▶ [What you should do] Find the line that contains "Keep writing the" and print it and every line after it, exactly, please.

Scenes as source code
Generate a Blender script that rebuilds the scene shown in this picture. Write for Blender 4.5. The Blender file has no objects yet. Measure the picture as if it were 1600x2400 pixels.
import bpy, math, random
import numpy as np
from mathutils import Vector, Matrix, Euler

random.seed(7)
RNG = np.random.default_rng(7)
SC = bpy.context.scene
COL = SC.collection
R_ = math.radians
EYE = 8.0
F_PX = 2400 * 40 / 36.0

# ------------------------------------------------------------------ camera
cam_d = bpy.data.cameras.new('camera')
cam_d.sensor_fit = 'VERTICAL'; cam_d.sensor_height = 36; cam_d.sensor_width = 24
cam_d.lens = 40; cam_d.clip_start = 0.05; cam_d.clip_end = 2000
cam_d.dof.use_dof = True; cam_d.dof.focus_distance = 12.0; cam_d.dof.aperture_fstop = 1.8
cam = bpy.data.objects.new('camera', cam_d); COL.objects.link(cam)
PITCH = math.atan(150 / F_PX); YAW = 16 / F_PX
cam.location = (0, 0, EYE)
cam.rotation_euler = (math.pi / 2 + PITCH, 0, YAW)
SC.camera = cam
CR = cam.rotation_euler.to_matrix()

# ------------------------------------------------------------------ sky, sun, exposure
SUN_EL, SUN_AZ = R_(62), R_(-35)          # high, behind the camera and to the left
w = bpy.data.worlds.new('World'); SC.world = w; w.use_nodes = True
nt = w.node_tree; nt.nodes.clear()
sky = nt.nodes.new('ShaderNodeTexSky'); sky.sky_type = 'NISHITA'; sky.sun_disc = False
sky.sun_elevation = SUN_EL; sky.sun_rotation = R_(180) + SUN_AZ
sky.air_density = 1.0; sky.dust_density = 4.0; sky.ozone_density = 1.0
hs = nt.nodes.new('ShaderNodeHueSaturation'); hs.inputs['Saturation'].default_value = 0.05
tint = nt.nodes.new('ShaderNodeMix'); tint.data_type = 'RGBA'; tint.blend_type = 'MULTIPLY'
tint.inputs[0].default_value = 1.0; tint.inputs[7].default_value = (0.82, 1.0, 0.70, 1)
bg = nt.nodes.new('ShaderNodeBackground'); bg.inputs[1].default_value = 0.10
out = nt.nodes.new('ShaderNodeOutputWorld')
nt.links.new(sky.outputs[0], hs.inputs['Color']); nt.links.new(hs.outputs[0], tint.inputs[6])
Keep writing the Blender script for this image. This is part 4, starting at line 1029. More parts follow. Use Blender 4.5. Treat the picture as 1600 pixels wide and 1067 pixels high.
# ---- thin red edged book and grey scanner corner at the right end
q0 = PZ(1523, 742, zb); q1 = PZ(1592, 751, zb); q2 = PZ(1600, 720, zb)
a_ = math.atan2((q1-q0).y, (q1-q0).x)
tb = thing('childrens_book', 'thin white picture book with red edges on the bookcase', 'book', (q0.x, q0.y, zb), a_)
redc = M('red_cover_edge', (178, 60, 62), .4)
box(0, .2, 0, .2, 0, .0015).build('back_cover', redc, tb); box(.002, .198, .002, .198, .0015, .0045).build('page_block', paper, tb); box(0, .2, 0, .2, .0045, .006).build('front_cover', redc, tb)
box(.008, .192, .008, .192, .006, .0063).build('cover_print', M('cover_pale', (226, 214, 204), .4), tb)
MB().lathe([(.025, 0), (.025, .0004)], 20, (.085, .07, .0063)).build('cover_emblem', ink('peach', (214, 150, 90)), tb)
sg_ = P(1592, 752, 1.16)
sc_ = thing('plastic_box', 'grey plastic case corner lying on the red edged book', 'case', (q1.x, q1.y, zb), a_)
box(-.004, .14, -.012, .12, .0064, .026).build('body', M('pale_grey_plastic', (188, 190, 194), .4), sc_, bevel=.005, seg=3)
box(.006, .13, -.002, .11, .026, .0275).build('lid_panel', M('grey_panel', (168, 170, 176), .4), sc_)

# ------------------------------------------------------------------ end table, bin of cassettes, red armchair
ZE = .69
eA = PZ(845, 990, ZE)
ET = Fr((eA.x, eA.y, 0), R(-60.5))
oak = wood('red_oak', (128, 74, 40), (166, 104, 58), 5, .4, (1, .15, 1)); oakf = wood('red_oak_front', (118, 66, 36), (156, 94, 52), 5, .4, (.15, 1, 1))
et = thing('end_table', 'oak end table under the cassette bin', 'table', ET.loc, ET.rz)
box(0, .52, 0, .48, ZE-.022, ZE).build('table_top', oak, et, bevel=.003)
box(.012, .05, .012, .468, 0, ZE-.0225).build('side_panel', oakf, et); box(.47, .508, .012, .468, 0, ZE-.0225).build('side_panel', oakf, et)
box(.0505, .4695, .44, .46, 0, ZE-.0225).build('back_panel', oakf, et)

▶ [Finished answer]
Keep writing the Blender script for this image. This is part 4, starting at line 1029. More parts follow. Use Blender 4.5. Treat the picture as 1600 pixels wide and 1067 pixels high.
# ---- thin red edged book and grey scanner corner at the right end
q0 = PZ(1523, 742, zb); q1 = PZ(1592, 751, zb); q2 = PZ(1600, 720, zb)
a_ = math.atan2((q1-q0).y, (q1-q0).x)
tb = thing('childrens_book', 'thin white picture book with red edges on the bookcase', 'book', (q0.x, q0.y, zb), a_)
redc = M('red_cover_edge', (178, 60, 62), .4)
box(0, .2, 0, .2, 0, .0015).build('back_cover', redc, tb); box(.002, .198, .002, .198, .0015, .0045).build('page_block', paper, tb); box(0, .2, 0, .2, .0045, .006).build('front_cover', redc, tb)
box(.008, .192, .008, .192, .006, .0063).build('cover_print', M('cover_pale', (226, 214, 204), .4), tb)
MB().lathe([(.025, 0), (.025, .0004)], 20, (.085, .07, .0063)).build('cover_emblem', ink('peach', (214, 150, 90)), tb)
sg_ = P(1592, 752, 1.16)
sc_ = thing('plastic_box', 'grey plastic case corner lying on the red edged book', 'case', (q1.x, q1.y, zb), a_)
box(-.004, .14, -.012, .12, .0064, .026).build('body', M('pale_grey_plastic', (188, 190, 194), .4), sc_, bevel=.005, seg=3)
box(.006, .13, -.002, .11, .026, .0275).build('lid_panel', M('grey_panel', (168, 170, 176), .4), sc_)

# ------------------------------------------------------------------ end table, bin of cassettes, red armchair
ZE = .69
eA = PZ(845, 990, ZE)
ET = Fr((eA.x, eA.y, 0), R(-60.5))
oak = wood('red_oak', (128, 74, 40), (166, 104, 58), 5, .4, (1, .15, 1)); oakf = wood('red_oak_front', (118, 66, 36), (156, 94, 52), 5, .4, (.15, 1, 1))
et = thing('end_table', 'oak end table under the cassette bin', 'table', ET.loc, ET.rz)
box(0, .52, 0, .48, ZE-.022, ZE).build('table_top', oak, et, bevel=.003)
box(.012, .05, .012, .468, 0, ZE-.0225).build('side_panel', oakf, et); box(.47, .508, .012, .468, 0, ZE-.0225).build('side_panel', oakf, et)
box(.0505, .4695, .44, .46, 0, ZE-.0225).build('back_panel', oakf, et)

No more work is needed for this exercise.